14.     Abbruch Bestandswiderlager & -mittelpfeiler
Der Abbruch des östlichen Widerlagers sowie des Mittelpfeilers erfolgten in enger Abstimmung mit dem WSA und der Bezirksregierung aus Gründen des Hochwasserschutzes, da der Bestand vor ca. 100 Jahren in den Deich gebaut wurde. Nach erfolgtem Rückbau musste der Deich wiederhergestellt und an die neu konzipierte Örtlichkeit angepasst werden.


15.     Verschub der neuen Brücke
Der Verschub der neuen ca. 135 m langen, xa. 15 m hohen und ca. 1600 to schweren Brücke war ein besonderes Ereignis und eine große Herausforderung gleichermaßen. Der gesamte Verschubvorgang gliederte sich grob in 3 Phasen. Zunächst wurde die Brücke mittels SPMT’s (insgesamt 80 Achsen verteilt auf 16 Module und 2 Sets) in Längsrichtung bis über den Kanal verfahren. Dabei kragte ungefähr ein Drittel der Brücke über den Deich und das westliche Ufer. Auf dem Kanal kamen 2 Pontons mit Traggerüsten zum Einsatz, die wechselweise die Brücke längs über den Kanal bewegten. In der letzten Phase erfolgte der Querverschub in die Bahntrasse bzw. der Verschub in Richtung des Kanals und der Straße. Hierbei fuhren die SPMT’s auf der Straße und ein Ponton auf dem Kanal simultan bis sich die neue Brücke in Endlage befand und auf Stapelträgern abgesetzt werden konnte.

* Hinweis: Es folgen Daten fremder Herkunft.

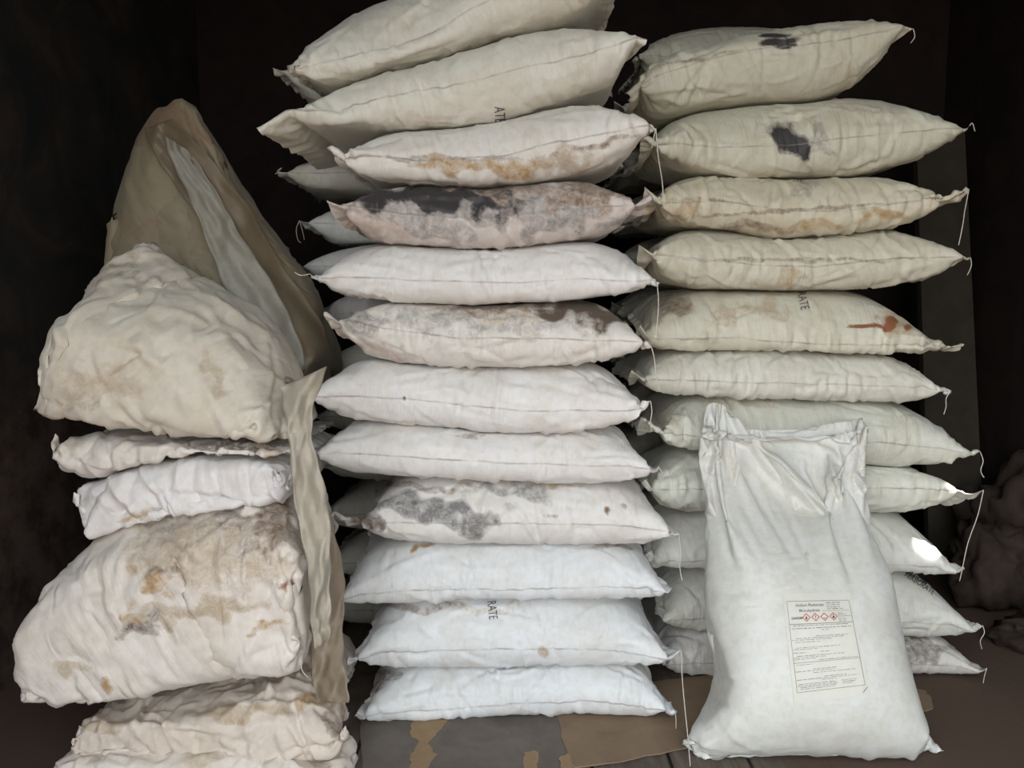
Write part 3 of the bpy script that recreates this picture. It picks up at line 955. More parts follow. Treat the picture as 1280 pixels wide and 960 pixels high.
def fill_up(key):
    """a heap sack that sagged is drawn up to the height of its lid"""
    s, X = SIMS[key], RES[key]
    if key[0] == 'heap_top':
        x0, x1 = X[..., 0].min(), X[..., 0].max()
        a, c = at(116, 250, 2.0).x, -.47
        X[..., 0] = a + (X[..., 0] - x0) * (c - a) / (x1 - x0)
    hi = s['args'][5](X[..., 0], X[..., 1])
    lo = s['args'][4](X[..., 0], X[..., 1])
    x = X[..., 0]
    cs = np.linspace(x.min(), x.max(), 15)
    w = (cs[1] - cs[0])
    f = []
    for c in cs:
        m = np.abs(x - c) < w * .8
        f.append(np.clip((hi[m].max() - lo[m].mean()) / max(X[m][:, 2].max() - lo[m].mean(), .05), 1, 2.6 if key[0] == 'heap_top' else 1.7))
    f = np.convolve(np.pad(f, 2, mode='edge'), np.ones(5) / 5, 'valid')
    X[..., 2] = lo + (X[..., 2] - lo) * np.interp(x, cs, f)


def world_of(key, wr):
    s = SIMS[key]
    if key[0] in ('heap_top', 'heap_upper', 'heap_stained'):
        fill_up(key)
    X = wrinkle(RES[key], s['L'], s['Wr'], hash_(key), **wr)
    X = X.astype(np.float32)
    X[..., 1] += s['Yf']
    k = 2 ** (s['nlev'] - 1)
    return X, s['L'], s['Wr'], s['lip'][0] * k, s['lip'][1] * k


def hash_(key):
    return sum(ord(c) * (i + 3) for i, c in enumerate(key[0])) * 7 + key[1] * 13

# ================================================================ the place: a dark store with its front open
RX0, RX1, RY0, RY1, RZ = -1.30, 1.80, -0.30, 3.30, 2.35


def slab(name, x0, x1, y0, y1, z0, z1, mat, kind='structure', parent=None):
    v = [(x, y, z) for z in (z0, z1) for y in (y0, y1) for x in (x0, x1)]
    f = [(0, 2, 3, 1), (4, 5, 7, 6), (0, 1, 5, 4), (2, 6, 7, 3), (0, 4, 6, 2), (1, 3, 7, 5)]
    o = new_obj(name, v, f, mat, parent, smooth=False, origin=((x0 + x1) / 2, (y0 + y1) / 2, z0))
    if kind:
        o['kind'] = kind
    return o


def floor_material():
    m, n, l, b = nodes('worn_floor_boards')
    geo = n.new('ShaderNodeNewGeometry')
    pos = geo.outputs['Position']
    mp = n.new('ShaderNodeMapping')
    mp.inputs['Rotation'].default_value = (0, 0, PI / 2)
    l.new(pos, mp.inputs['Vector'])
    br = n.new('ShaderNodeTexBrick')
    br.inputs['Scale'].default_value = 1.0
    br.inputs['Brick Width'].default_value = 2.6
    br.inputs['Row Height'].default_value = 0.17
    br.inputs['Mortar Size'].default_value = 0.004
    br.inputs['Color1'].default_value = (0.155, 0.135, 0.118, 1)
    br.inputs['Color2'].default_value = (0.20, 0.165, 0.14, 1)
    br.inputs['Mortar'].default_value = (0.02, 0.015, 0.012, 1)
    l.new(mp.outputs[0], br.inputs['Vector'])
    st = n.new('ShaderNodeMapping')
    st.inputs['Scale'].default_value = (14, 1.2, 1)
    l.new(pos, st.inputs['Vector'])
    g = noise_(n, l, 4.0, st.outputs[0], 6, 0.7, 0.3)
    c = mix(n, l, br.outputs['Color'], (0.55, 0.48, 0.42, 1), ramp_(n, l, g, 0.35, 0.7), 'MULTIPLY')
    d = noise_(n, l, 3.0, pos, 6, 0.65, 0.5)
    c = mix(n, l, c, (0.085, 0.060, 0.045, 1), ramp_(n, l, d, 0.46, 0.62))
    sx = n.new('ShaderNodeSeparateXYZ')
    l.new(pos, sx.inputs[0])
    # the right part is covered in brown dust
    fac = n.new('ShaderNodeMapRange')
    fac.inputs[1].default_value = 0.55
    fac.inputs[2].default_value = 0.85
    l.new(math_(n, l, 'ADD', sx.outputs['X'], math_(n, l, 'MULTIPLY', d, 0.2)), fac.inputs[0])
    c = mix(n, l, c, (0.115, 0.078, 0.060, 1), fac.outputs[0])
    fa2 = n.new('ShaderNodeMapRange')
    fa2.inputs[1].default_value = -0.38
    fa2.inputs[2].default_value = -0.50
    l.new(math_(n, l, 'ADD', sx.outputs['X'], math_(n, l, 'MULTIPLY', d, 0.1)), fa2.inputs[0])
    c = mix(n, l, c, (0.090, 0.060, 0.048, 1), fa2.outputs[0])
    l.new(c, b.inputs['Base Color'])
    b.inputs['Roughness'].default_value = 0.85
    b.inputs['Specular IOR Level'].default_value = 0.15
    bp = n.new('ShaderNodeBump')
    bp.inputs['Strength'].default_value = 0.35
    bp.inputs['Distance'].default_value = 0.004
    l.new(math_(n, l, 'ADD', g, math_(n, l, 'MULTIPLY', br.outputs['Fac'], -1.5)), bp.inputs['Height'])
    l.new(bp.outputs[0], b.inputs['Normal'])
    return m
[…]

16.     Wiederherstellung der Gleise und Oberleitungen, Inbetriebnahme
Zu guter Letzt galt es die Gleis- und Oberleitungsanlagen wiederherzustellen. Besondere Herausforderung hierbei war der Einbau eines sogenannten Schienenauszugs. Aufgrund der außergewöhnlichen Länge der Brücke dehnt sich diese bei großen Temperaturschwankungen rechnerisch bis zu 12,8 cm aus. Der Schienenauszug kann die dabei auftretenden Spannungen der Schienen aufnehmen.


Ende der Sperrpause


17.     Rückbau Baubehelfe, Kabelverlegung, Geländermontage, Flächenwiederherstellung, Räumung
Nach der Inbetriebnahme der Brücke und dem Ende der Sperrpause mussten die gesamten Behelfsfundamente zurückgebaut, die Kabel in die Trasse zurückverlegt, kleinere Restarbeiten wie Geländer- oder Zaunmontagen ausgeführt und schließlich die beanspruchten Flächen vollständig wiederhergestellt werden.

Einige wichtige Zahlen zum Projekt im Überblick:

  •  Über 100 Transporte für Stahlbauteile, davon 40 Sonder-/Schwertransporte aus Polen
  •  Erdbewegungen von ca. 35.000 to
  •  Stützweite: 134m
  •  Konstruktionshöhe: 14,65m
  •  Konstruktionsbreite: 8,29m
  • Gewicht des Stahlüberbaus: ca. 1600 to (s.o.)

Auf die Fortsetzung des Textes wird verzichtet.